Ground Has Finally Broken

Gehry celebrates ground breaking for The Grand in L.A. with new renderings

After over a decade in development, Gehry Partners’ twin-towered The Grand development in Downtown Los Angeles has finally broken ground.

The sizable mixed-use complex is to be located directly across the street from Frank Gehry’s Walt Disney Concert Hall and the Diller Scofidio + Renfro–designed Broad contemporary art museum complex. The project is widely seen as the capstone for the Grand Avenue Redevelopment initiative that has sought to revitalize and complete the city’s main downtown cultural corridor. The project, the result of a public-private partnership created by the Los Angeles Grand Avenue Authority and a joint powers authority made up of the County of Los Angeles, the City of Los Angeles, and the now-defunct Community Redevelopment Agency of the City of Los Angeles, is being developed by Related Companies and CORE USA; AECOM is acting as the architect of record for the project.

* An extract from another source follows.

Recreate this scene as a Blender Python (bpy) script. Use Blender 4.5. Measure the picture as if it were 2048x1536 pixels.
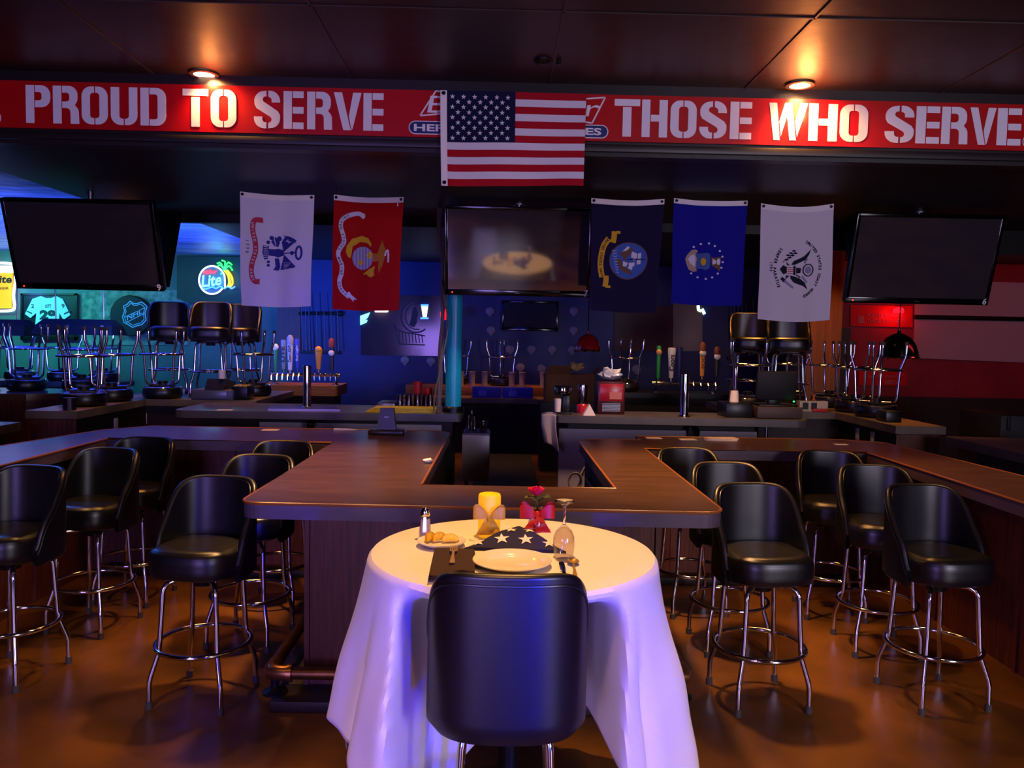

The signature development is made up of two staggered buildings linked by a central courtyard filled with public art. Commercial areas wrap the courtyard while also connecting to the sidewalk. The complex is designed with most of the retail facing Disney Concert Hall, which Gehry hopes can continue to be used for artistic projections, as occurred in 2018 when artist Refik Anadol turned the concert hall into a canvas for digital, machine learning–derived projections.

Rendering of The Grand
The project is anchored by a central plaza wrapped with shopping areas and public art. (Courtesy Related/CORE)

In a video unveiled as part of the groundbreaking, Gehry said, “it’s been exciting to build something so close to something I built before and to be able to have them talk to each other.”

The Grand complex is designed with broken facades that change material and cant this way and that as the various building masses rise to the sky. The upper levels of the towers will contain upwards of 400 residential units, 20 percent of which are going to be set aside for low-income residents. According to the architect, the design is meant to relate to the surrounding structures while also dematerializing the buildings to blend in with the surrounding high-rises. Metallic cladding wraps certain portions of the towers in an attempt to match the concert hall’s stainless steel cladding while expanses of glass fill out other volumes.

In a press release, Gehry said, “With The Grand, we’re not just building buildings, we’re building places,” adding, “We are trying to make a place for people not only to live, but also to gather after concerts or performances, and my hope is that it will spawn other growth in the neighborhood.”